La guerre menée par le Rwanda avec ses supplétifs du M23 contre la République démocratique du Congo est largement motivée par le pillage des ressources naturelles de l’Est du pays, selon plusieurs rapports d’experts de l’ONU et d’organisations internationales. Toutefois, certains analystes estiment que même si la RDC parvenait à une victoire militaire des FARDC, l’exploitation illégale de ses minerais ne prendrait pas fin pour autant.
Dans une analyse partagée avec la presse ce lundi 3 mars 2025, le professeur Dady Saleh, ancien expert minier en RDC, a appelé le gouvernement à rendre le secteur minier plus attractif afin de limiter la contrebande et les conflits armés qui en découlent.
Faire de la RDC un acteur incontournable du marché minier
D’après le professeur Dady Saleh, une politique minière plus dynamique et encadrée pourrait réduire les convoitises extérieures et permettre au pays d’accélérer son développement économique et social.
« Chaque pays a une chance de se développer, et le Congo, avec ses immenses richesses minérales, doit impérativement contrôler ses ressources. Il est inacceptable que plus de 80 % des Congolais vivent dans la pauvreté alors que nous avons un sous-sol aussi riche. Avec une bonne gouvernance, la RDC peut nouer des partenariats stratégiques qui profiteront directement à son peuple », a-t-il soutenu.
Selon lui, la clé du changement réside dans la gestion rigoureuse des minerais et dans la signature d’accords équitables avec des partenaires internationaux fiables.
Exercer une pression sur la communauté internationale
Le professeur Dady Saleh plaide également pour une action diplomatique plus offensive afin d’empêcher le Rwanda de vendre des minerais extraits illégalement en RDC.
« Kigali n’a pas le droit d’exporter des ressources volées sur le territoire congolais. De nombreux rapports en attestent. La RDC doit s’appuyer sur des alliés comme les États-Unis, la Russie et la Chine pour mettre un terme à cette fraude », a-t-il conseillé.

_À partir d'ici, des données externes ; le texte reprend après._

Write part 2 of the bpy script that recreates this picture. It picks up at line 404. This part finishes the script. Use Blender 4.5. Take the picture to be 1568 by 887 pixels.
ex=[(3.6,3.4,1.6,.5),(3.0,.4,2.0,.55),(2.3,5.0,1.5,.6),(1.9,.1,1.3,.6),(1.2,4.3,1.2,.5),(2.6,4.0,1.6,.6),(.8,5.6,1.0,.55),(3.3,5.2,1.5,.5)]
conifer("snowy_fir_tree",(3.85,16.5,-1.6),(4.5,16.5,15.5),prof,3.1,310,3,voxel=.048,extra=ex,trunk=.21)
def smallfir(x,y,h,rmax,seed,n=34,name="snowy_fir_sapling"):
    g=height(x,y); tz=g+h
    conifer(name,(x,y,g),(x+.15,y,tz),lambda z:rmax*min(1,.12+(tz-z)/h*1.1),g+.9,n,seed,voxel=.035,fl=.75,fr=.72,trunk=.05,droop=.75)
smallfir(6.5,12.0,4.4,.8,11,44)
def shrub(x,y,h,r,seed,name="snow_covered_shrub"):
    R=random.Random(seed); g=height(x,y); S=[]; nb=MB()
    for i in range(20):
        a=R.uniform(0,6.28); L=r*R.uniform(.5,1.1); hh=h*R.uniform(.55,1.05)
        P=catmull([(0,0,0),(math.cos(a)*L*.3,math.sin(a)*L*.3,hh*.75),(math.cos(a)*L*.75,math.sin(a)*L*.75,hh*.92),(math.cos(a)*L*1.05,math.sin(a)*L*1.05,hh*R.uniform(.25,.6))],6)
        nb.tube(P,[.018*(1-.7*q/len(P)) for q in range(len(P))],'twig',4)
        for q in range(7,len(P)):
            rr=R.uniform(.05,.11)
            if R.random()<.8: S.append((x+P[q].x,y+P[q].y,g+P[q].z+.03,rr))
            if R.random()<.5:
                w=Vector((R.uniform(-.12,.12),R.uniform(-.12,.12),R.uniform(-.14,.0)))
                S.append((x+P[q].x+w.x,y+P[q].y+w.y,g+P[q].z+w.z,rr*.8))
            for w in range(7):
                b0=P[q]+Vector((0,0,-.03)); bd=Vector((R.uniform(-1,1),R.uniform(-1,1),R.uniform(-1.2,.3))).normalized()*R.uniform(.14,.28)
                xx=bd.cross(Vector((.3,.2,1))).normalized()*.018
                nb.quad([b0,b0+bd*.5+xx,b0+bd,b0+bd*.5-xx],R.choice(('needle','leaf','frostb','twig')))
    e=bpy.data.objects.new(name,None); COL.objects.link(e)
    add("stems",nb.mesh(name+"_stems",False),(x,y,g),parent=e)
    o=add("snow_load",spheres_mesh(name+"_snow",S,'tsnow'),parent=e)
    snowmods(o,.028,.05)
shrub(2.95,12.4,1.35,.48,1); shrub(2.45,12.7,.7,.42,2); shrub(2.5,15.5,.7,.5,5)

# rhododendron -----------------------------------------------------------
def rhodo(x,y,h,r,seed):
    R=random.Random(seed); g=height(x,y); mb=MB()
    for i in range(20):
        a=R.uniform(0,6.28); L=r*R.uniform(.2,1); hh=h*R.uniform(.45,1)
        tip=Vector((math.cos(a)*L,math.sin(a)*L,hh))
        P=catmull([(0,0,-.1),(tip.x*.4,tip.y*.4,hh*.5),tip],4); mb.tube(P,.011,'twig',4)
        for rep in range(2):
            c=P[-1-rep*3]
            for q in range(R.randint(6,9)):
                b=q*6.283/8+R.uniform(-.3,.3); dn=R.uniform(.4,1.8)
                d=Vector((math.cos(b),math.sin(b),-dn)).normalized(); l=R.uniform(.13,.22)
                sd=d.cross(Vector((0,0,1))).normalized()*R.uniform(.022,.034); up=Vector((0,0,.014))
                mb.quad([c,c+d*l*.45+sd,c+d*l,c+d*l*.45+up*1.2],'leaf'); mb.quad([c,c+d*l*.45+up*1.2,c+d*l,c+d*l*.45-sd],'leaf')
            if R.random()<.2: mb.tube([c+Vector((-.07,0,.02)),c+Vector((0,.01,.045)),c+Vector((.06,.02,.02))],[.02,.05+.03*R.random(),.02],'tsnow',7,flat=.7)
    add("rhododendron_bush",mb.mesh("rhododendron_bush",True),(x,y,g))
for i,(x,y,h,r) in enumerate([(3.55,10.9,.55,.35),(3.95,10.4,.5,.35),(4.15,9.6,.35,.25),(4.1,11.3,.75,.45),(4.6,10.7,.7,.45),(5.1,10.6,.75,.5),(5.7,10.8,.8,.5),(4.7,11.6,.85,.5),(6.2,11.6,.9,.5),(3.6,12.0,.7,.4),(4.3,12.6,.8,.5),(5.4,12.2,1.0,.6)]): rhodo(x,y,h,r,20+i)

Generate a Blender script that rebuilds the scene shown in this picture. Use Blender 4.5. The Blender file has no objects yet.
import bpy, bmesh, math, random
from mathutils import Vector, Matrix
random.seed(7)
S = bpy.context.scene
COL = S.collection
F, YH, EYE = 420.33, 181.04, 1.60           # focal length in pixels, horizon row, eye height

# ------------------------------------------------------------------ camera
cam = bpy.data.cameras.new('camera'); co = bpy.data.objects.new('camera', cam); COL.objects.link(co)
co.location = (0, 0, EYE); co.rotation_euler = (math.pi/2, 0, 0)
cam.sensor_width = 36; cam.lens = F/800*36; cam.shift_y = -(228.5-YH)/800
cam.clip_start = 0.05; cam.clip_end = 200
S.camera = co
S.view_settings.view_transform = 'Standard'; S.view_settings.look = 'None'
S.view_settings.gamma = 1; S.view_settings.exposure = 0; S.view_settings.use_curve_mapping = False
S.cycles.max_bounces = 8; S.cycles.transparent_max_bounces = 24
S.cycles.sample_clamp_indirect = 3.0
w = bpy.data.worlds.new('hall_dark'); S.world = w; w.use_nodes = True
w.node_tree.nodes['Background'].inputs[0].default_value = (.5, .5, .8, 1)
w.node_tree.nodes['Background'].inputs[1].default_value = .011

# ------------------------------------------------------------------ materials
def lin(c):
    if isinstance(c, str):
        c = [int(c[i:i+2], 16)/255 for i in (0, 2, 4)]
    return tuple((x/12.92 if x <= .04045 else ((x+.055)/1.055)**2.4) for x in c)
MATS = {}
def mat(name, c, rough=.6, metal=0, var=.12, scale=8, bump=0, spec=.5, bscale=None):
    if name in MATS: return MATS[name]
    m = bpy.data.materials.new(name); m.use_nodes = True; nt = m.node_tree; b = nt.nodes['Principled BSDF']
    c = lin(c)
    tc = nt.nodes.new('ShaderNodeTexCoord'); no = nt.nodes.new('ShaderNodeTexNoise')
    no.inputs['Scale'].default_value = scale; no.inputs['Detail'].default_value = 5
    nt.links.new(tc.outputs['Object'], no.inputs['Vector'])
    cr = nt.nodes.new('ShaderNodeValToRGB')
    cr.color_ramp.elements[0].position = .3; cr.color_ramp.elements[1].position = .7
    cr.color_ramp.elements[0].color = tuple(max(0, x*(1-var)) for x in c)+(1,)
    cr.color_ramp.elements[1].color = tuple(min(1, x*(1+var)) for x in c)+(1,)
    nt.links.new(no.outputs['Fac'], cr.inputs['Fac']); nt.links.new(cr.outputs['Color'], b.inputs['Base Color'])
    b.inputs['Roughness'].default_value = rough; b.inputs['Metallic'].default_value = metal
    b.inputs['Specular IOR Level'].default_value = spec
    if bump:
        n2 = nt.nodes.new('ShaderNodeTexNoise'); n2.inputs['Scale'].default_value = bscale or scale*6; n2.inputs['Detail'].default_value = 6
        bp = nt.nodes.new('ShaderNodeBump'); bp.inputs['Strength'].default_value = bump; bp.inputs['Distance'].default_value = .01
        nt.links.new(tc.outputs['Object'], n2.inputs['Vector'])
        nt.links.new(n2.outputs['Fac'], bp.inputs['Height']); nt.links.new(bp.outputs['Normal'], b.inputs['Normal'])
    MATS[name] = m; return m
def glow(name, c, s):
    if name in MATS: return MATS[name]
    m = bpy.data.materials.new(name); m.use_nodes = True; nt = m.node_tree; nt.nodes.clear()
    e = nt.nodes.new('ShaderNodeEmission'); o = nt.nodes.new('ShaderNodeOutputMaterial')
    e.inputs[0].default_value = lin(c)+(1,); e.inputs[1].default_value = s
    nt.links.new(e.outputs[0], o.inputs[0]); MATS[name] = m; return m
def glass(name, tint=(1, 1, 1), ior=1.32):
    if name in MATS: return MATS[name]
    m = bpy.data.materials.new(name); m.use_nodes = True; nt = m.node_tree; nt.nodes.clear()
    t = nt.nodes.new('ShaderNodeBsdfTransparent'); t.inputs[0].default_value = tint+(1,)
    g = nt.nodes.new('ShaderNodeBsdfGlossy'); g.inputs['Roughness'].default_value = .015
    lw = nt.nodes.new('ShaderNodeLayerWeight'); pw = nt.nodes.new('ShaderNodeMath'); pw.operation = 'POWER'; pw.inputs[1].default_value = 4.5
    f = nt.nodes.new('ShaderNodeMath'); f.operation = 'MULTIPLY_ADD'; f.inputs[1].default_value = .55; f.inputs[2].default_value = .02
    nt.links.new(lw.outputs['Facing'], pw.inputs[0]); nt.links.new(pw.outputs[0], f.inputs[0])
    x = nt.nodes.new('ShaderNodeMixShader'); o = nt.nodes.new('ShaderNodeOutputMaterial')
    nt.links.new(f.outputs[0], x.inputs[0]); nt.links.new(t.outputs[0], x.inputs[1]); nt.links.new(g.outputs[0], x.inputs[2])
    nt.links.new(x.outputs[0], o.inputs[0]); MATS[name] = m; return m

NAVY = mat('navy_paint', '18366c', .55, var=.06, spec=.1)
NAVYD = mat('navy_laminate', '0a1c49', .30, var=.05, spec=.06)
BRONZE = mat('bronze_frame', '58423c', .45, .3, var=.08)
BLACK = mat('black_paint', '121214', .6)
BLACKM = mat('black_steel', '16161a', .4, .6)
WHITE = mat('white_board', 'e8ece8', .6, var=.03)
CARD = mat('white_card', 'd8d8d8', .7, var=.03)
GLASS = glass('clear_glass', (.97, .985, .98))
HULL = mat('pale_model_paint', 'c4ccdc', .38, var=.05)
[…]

Il rappelle que cette exploitation illégale des ressources congolaises est l’une des principales causes du conflit qui ravage le pays depuis plus de 30 ans, avec un bilan de plus de 10 millions de morts.
Reprendre le contrôle des ressources stratégiques
Dady Saleh met en avant le rôle stratégique que joue la RDC dans le marché mondial des minerais.
« Le cobalt et le coltan congolais représentent respectivement 15 % de la production mondiale et entre 60 et 80 % des réserves mondiales. Pourtant, ce sont Kigali et d’autres acteurs étrangers qui en tirent profit, tandis que le peuple congolais reste dans la misère », a-t-il fustigé.
Il pointe du doigt l’Union européenne, qu’il accuse d’être complice de l’exploitation illégale des ressources congolaises en entretenant des contrats opaques avec le Rwanda.
Un repositionnement stratégique sur l’échiquier international
Face à ces enjeux, la RDC doit impérativement revoir ses alliances, a insisté le professeur Dady Saleh.
« Le pays doit bien choisir ses partenaires et envisager de se tourner vers la Russie comme allié stratégique. La lutte contre le pillage des ressources naturelles est une question de souveraineté et de survie pour la RDC. »
Tout en saluant certaines avancées diplomatiques, notamment les pressions exercées par le Conseil de sécurité de l’ONU sur le Rwanda, l’expert a exhorté le gouvernement à se défendre avec fermeté et à affirmer ses droits.
En somme, l’expert a argué que le pillage des ressources minières congolaises ne s’arrêtera pas avec la simple défaite militaire de l’agression RDF/M23. Pour protéger son sous-sol et en tirer profit, la RDC doit renforcer la gouvernance de son secteur minier, exercer une pression diplomatique accrue et sécuriser ses partenariats internationaux. Sans ces mesures, le pays risque de rester piégé dans un cycle de guerres et de prédations économiques qui entravent son développement.